L'incrocio del centenario della marcia su Roma con la presenza di una destra che non fa mistero di sentirsi erede di una tradizione politica risalente al ventennio poteva far temere fuoco e fiamme su media e, ancor più, incrocio di spade tra maggioranza e opposizione. Invece, non è avvenuto nulla di tutto questo.
Nessuna velenosa polemica In omaggio al vezzo/vizio italico di servirsi degli anniversari per fare un uso politico della storia. Nemmeno in campo storiografico sono scoccate scintille. Purtroppo, non è stata nemmeno colta l'occasione per sfornare studi innovativi sia per le nuove fonti esplorate che per una lettura inedita offerta dell'evento che ha segnato la storia del Novecento, e non solo di quello italiano. È prevalso l'interesse degli editori a immettere sul mercato letture improntate alla divulgazione, possibilmente avvincenti e sempre ben scritte e ricche di annotazioni e risvolti intriganti, di preferenza affidate a firme di larga notorietà.
Si distingue da questa produzione editoriale lo studio di Didier Musiedlak, La marcia su Roma. Tra storia e mito, Rubbettino editore, (traduzione dell'originale La marche sur Rome, entre histoire et myte, Sorbonne Université Presse, 2023 ). L'opera sarebbe già meritevole di attenzione perché dovuta ad uno studioso francese, ben conoscitore delle cose italiane, ma che delle cose italiane ci può offrire uno sguardo dall'esterno, magari non contaminato dalle passioni civili nostrane.
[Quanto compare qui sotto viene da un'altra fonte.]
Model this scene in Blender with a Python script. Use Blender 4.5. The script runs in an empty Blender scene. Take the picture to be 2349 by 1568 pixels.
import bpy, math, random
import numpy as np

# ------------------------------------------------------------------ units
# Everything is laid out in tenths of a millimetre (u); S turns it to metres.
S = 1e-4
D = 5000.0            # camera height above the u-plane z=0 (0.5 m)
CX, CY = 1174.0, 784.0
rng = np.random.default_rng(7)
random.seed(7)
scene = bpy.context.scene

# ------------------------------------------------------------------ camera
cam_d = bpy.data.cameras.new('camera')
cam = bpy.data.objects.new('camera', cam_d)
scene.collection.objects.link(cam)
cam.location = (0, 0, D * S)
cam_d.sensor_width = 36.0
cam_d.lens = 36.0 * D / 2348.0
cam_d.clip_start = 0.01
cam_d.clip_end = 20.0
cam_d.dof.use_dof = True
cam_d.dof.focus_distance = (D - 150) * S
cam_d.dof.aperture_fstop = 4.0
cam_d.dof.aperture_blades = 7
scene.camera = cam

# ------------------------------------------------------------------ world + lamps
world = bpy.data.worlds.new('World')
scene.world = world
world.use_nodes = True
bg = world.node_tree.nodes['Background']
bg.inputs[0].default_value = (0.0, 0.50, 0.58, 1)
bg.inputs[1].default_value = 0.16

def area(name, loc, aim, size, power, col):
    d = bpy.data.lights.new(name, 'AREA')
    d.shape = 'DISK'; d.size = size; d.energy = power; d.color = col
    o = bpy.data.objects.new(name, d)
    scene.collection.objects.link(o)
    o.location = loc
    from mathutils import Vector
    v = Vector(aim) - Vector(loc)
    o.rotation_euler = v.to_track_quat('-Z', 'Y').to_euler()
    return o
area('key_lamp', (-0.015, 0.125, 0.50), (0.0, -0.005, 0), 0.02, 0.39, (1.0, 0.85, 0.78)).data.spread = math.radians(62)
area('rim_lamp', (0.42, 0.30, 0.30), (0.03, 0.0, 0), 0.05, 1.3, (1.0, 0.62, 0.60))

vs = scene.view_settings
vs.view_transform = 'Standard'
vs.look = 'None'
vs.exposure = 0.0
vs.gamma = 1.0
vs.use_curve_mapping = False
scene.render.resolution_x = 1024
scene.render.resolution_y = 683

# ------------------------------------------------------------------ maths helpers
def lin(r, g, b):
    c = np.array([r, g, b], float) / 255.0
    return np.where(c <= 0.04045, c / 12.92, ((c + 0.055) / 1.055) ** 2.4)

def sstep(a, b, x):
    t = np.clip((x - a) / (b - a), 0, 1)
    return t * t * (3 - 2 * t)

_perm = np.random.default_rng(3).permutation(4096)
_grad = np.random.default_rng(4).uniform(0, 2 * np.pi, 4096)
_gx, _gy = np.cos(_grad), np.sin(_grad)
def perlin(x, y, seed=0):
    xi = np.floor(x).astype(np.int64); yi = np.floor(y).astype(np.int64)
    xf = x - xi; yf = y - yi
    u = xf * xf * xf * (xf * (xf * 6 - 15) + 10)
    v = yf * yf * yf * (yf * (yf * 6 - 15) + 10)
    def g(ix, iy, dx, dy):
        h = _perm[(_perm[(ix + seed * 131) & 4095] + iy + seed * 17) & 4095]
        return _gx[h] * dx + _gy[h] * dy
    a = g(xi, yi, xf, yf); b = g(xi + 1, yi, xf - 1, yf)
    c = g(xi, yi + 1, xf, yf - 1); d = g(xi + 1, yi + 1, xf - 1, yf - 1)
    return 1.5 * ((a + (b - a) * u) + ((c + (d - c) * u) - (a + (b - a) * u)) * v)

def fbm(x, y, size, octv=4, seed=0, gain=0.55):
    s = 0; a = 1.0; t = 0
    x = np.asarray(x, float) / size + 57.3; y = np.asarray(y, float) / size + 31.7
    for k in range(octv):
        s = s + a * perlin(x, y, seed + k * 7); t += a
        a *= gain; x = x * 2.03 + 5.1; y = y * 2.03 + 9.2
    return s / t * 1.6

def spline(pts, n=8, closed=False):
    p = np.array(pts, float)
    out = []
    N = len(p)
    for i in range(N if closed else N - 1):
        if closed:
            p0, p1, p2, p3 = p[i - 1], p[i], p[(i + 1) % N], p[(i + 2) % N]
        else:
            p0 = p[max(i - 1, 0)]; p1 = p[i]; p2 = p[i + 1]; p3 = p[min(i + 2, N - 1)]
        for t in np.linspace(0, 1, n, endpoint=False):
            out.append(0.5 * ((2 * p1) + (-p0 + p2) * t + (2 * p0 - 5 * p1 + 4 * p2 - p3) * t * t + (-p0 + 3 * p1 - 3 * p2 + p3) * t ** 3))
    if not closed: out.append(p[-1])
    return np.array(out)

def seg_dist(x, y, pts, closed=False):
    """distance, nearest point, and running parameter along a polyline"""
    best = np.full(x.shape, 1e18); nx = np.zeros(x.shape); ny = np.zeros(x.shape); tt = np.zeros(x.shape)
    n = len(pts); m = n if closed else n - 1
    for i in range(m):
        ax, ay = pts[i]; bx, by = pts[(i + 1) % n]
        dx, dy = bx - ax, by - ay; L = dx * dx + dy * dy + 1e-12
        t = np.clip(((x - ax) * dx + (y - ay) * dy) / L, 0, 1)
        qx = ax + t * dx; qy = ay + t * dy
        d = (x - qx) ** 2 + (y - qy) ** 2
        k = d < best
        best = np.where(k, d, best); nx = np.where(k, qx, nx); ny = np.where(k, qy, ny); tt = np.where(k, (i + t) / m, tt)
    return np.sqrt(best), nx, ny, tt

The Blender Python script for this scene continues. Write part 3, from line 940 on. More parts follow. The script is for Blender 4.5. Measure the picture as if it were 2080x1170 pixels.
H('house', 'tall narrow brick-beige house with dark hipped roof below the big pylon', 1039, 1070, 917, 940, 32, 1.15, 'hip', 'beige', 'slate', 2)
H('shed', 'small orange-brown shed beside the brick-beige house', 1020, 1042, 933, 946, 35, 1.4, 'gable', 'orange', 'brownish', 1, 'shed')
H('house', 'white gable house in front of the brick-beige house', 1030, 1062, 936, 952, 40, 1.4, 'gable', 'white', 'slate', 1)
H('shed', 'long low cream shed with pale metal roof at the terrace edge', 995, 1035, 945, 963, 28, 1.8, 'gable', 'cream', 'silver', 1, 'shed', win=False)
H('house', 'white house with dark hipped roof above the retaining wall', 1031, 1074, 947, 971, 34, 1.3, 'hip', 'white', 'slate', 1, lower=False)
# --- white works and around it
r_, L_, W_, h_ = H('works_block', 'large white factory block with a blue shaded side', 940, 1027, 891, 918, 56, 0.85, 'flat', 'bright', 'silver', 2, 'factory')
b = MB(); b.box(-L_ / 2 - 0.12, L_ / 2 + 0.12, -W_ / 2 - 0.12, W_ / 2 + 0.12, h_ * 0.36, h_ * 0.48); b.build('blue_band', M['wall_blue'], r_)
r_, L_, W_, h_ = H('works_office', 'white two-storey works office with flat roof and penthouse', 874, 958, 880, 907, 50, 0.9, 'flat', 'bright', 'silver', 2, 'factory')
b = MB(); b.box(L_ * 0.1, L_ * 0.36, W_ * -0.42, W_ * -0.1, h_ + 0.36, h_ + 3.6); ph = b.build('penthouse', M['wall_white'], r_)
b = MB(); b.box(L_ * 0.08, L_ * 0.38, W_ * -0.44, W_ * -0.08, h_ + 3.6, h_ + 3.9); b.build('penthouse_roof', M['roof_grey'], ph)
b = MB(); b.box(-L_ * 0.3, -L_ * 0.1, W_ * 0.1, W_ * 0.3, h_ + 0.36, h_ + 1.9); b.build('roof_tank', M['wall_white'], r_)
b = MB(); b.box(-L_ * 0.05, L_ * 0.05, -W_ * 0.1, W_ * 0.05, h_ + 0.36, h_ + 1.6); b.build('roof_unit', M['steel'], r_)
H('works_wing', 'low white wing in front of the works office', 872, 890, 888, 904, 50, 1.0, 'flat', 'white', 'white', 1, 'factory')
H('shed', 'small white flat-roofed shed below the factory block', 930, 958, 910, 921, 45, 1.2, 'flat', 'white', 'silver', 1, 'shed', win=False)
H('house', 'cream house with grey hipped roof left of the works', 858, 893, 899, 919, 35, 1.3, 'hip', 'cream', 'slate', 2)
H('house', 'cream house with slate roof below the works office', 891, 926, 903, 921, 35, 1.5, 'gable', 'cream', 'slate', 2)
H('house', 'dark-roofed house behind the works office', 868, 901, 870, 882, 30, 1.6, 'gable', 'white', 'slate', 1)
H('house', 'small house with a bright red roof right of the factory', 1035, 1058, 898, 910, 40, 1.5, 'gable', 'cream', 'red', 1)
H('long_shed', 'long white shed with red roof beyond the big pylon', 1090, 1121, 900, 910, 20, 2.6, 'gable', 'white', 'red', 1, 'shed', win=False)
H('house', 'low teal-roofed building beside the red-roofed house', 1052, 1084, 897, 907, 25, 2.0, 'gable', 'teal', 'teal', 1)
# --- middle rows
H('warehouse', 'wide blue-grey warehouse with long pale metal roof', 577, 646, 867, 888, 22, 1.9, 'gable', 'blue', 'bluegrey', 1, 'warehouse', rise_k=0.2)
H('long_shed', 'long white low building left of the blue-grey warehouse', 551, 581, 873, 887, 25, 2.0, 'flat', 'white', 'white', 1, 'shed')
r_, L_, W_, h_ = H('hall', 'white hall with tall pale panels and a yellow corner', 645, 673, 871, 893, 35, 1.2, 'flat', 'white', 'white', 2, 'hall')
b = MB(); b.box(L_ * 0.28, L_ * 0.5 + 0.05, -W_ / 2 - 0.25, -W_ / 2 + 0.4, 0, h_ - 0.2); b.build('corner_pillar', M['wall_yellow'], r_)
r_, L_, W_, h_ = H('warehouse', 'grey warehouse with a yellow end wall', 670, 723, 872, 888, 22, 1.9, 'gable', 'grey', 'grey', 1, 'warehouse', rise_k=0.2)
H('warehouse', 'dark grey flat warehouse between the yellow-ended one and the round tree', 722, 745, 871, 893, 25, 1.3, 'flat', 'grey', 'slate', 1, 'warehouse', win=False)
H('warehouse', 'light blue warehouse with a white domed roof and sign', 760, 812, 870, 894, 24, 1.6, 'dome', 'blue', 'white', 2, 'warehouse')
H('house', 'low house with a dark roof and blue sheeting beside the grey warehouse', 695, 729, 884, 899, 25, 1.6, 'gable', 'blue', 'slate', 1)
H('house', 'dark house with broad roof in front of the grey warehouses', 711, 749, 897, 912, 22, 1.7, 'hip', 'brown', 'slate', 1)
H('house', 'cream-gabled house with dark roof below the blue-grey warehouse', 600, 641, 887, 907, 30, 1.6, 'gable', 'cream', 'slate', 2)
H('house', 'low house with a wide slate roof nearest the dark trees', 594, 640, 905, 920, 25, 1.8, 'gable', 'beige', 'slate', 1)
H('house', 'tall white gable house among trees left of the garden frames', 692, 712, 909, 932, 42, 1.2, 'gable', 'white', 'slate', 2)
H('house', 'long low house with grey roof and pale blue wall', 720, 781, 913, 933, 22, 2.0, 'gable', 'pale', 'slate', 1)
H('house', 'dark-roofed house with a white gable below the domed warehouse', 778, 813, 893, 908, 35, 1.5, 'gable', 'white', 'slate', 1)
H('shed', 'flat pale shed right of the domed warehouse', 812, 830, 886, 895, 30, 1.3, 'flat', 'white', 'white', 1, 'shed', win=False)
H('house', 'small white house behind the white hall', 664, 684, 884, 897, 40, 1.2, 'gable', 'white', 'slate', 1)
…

È entrando nel merito del lavoro condotto dallo storico francese che si coglie, però, la vera originalità dello studio. Non è un'opera dì divulgazione storica.
Si tratta bensì di una ricerca che si avvale di carte in gran parte inedite, relative a due personaggi, i quadrunviri Emilio De Bono e Cesare Maria De Vecchi, che della marcia su Roma nonché più in generale del fascismo, possono parlare a ragion veduta. Nuovo e anche l'impianto dell'opera. C'è una parte dedicata alla ricostruzione del contesto storico, con un focus specifico sulla crisi del sistema liberale senza la cui comprensione riesce difficilmente intellegibile la conquista del potere da parte di Mussolini. C'è insieme una seconda parte della memoria elaborata dal fascismo della marcia su Roma. Il richiamo agli antefatti della marcia su Roma non serve solo a Musiedlak per contestualizzare l'evento. È la premessa per argomentare l'uso politico che il regime ne ha fatto. È risaputo infatti che Mussolini fece della marcia su Roma il mito identitario del regime poi costruito. Addirittura, la data dopo la quale l'Italia avrebbe dovuto conoscere un nuovo inizio. 28 ottobre 1922: comincia l'Era fascista. Non più il calendario gregoriano, ma il calendario fascista, come a voler significare che il duce fosse il Redentore dell'Italia, profeta di una nuova religione (politica, ovviamente).
Musiedlak ne falsifica il presupposto. La marcia su Roma non ebbe niente di eccezionale, niente di paragonabile alla presa della Bastiglia o all'assalto del palazzo d'inverno. Non fu - per dirla con lo storico Pietre Nora - un «avvenimento monstre», un evento che cambia il corso della storia. Né prima né dopo ci fu una rivolta, un'insurrezione di massa, una sollevazione popolare. Non fu nemmeno, in senso proprio, un colpo di stato. Fu solo l'irruzione nella capitale di un manipolo di camicie nere, peraltro male armate, malissimo conciate, per di più intirizzite dalla pioggia, dalla fame e dal freddo.
Fu la sfida politica lanciata ad uno Stato liberale in crisi sulla base di un piano nemmeno ben architettato, un piano talmente azzardato che Mussolini si guardò bene dal parteciparvi. Preferì restare a Milano, pronto a rifugiarsi in Svizzera nel caso l'operazione non riuscita. Più che una conquista del potere da parte del fascismo, fu una resa dello Stato liberale.
Mussolini seppe solo approfittare della crisi istituzionale e politica in cui era sprofondata l'Italia postrisorgimentale, con le forze politiche, tutte, che non seppero, non vollero, non furono capaci di salvare la democrazia, certo ancora asfittica, claudicante, immatura ma pur sempre una democrazia, che il fascismo voleva cancellare.